Nesilleri birbirine bağlamak
Z kuşağını cezbettikten sonra onları beş kuşaktan oluşan bir iş gücüne entegre etmek gerekir. Bu doğru anlaşıldığında, teknolojiye daha az meraklı liderlerin, dijital becerilerinden korkmak yerine Z kuşağını takımlarında benimsemelerine yardımcı olacak. Ayrıca deneyimli çalışanların profesyonel olarak büyümelerine yardımcı olmak için uzmanlıklarını genç ekip üyeleriyle paylaşmalarını teşvik edecektir. Her neslin kendine özgü tarzı, ihtiyaçları, hedefleri ve özellikler var. Şirketlerin bu anlamda hepsinin kendilerini değerli ve bağlı hissedecekleri bir duygu yaratması önemli. Her yaştan çalışanın gelişebileceği, birlikte çalışabileceği ve birbirlerinden öğrenebileceği açık ve şeffaf bir ortam oluşturmak şirketler açısından daha da önemli hale gelecek.

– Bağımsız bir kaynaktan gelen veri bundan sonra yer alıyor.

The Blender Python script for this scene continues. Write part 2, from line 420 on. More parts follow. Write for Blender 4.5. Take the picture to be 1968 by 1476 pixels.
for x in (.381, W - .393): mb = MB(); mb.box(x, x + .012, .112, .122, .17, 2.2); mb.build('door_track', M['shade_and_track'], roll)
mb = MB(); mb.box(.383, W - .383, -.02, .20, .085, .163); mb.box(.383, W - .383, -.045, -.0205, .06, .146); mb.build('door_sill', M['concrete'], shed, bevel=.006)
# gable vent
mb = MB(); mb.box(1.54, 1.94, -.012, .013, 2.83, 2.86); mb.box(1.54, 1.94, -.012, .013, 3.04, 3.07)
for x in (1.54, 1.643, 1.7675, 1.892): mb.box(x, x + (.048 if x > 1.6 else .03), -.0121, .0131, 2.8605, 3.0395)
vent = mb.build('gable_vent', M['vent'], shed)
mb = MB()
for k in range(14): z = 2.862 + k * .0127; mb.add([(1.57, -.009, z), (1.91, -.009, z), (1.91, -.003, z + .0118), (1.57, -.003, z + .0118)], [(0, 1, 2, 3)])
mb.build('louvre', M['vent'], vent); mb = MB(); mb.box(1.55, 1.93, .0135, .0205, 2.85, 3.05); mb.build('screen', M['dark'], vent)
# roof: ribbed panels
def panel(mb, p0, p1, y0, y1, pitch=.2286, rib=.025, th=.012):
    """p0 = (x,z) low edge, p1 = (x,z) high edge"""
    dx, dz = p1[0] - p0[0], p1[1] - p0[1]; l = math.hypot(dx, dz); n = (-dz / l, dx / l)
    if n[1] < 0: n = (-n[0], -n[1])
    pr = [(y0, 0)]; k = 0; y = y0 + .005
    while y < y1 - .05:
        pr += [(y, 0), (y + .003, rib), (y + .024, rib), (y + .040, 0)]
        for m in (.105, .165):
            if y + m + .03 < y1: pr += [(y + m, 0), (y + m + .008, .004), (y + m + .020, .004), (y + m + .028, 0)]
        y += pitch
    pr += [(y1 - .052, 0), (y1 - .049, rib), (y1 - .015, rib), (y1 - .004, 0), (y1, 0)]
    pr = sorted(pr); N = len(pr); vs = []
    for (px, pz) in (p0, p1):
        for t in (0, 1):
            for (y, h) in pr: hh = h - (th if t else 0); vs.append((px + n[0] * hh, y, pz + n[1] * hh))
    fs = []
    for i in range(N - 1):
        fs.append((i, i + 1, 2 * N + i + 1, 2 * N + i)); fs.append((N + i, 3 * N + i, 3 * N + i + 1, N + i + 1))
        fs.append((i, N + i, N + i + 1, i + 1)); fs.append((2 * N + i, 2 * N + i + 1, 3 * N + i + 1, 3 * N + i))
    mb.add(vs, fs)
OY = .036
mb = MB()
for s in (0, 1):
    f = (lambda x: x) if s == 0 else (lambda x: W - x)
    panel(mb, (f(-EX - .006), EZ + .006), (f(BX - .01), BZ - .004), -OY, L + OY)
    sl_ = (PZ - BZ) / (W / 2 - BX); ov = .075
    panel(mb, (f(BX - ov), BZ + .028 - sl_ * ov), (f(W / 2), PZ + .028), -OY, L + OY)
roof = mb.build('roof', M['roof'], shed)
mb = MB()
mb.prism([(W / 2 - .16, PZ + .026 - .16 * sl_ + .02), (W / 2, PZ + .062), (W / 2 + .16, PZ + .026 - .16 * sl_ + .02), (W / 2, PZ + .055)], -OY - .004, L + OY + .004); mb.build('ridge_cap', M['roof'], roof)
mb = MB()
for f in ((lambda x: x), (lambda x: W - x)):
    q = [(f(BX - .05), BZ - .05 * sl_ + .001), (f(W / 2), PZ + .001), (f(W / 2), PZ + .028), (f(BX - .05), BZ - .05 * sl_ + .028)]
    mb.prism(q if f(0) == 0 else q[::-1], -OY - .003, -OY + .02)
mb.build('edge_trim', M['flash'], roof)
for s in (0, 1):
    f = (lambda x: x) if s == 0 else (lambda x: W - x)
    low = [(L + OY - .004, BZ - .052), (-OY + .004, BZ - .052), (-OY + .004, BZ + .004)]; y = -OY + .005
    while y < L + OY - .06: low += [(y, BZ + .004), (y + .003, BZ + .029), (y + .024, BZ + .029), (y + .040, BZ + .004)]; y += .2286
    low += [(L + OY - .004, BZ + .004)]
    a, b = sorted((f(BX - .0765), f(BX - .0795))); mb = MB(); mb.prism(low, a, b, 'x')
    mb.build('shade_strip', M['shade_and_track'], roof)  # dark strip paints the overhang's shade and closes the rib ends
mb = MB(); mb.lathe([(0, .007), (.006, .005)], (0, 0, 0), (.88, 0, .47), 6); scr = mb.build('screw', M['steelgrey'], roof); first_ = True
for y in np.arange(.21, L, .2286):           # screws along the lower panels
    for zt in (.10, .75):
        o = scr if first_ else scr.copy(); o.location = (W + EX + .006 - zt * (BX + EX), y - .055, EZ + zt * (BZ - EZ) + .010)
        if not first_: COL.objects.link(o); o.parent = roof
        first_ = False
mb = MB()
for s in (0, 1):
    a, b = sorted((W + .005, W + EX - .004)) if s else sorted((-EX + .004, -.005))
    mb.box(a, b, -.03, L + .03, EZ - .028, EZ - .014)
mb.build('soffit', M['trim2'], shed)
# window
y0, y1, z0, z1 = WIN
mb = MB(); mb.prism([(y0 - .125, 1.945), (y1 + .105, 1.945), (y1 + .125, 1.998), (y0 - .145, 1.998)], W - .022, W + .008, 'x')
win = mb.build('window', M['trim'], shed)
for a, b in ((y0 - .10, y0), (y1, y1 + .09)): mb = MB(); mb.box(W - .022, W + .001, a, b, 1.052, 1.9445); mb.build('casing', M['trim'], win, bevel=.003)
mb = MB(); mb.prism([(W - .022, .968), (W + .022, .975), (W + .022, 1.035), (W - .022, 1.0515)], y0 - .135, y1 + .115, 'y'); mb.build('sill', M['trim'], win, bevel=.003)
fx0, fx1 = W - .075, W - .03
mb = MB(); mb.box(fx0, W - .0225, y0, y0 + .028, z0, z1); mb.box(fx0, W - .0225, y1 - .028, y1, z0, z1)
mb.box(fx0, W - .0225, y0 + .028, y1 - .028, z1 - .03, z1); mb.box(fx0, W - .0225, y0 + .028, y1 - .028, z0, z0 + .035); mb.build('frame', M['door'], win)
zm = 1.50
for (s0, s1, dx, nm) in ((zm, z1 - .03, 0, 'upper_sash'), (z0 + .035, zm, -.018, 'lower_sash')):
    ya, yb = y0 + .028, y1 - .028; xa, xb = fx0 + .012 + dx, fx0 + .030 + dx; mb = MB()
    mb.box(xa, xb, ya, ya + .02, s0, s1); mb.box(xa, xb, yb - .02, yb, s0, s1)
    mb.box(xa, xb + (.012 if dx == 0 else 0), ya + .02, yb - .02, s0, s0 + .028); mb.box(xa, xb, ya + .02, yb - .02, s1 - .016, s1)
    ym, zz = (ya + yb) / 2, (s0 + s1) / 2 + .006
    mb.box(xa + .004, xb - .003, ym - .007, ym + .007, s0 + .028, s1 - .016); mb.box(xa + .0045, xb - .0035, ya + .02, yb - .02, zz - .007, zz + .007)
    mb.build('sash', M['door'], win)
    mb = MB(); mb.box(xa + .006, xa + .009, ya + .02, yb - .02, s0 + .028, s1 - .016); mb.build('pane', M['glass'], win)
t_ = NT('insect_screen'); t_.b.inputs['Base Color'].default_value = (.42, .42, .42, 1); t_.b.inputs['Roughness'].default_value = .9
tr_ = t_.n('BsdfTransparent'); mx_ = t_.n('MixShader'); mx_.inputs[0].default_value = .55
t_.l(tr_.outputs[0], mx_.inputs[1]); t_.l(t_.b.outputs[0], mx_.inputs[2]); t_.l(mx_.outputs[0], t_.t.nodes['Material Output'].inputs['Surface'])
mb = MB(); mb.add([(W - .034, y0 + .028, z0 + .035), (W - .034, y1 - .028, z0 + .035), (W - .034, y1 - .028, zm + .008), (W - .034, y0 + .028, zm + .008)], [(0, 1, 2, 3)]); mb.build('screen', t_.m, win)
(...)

Dünya geçmişte çok farklı değişimler, zorluklar, savaşlar ve ekonomik sıkıntılar geçirdi. Her dönemde işgücüne katılan kuşaklar iş hayatını şekillendirdi. Bu farklılık, farkındalık yaratma biçimine kadar her nesil çalışma dünyasını değiştirmeye devam edecek gözüküyor. Z kuşağı, tarihi bir salgının, jeopolitik çalkantının ardından ve iklim acil durumunun insanlık için benzeri görülmemiş bir tehdit oluşturduğu bir dönemde reşit oluyor. İş yerinde aradıkları ve kabul etmeyecekleri şeylerin kalıcı bir etkisi olması muhtemeldir.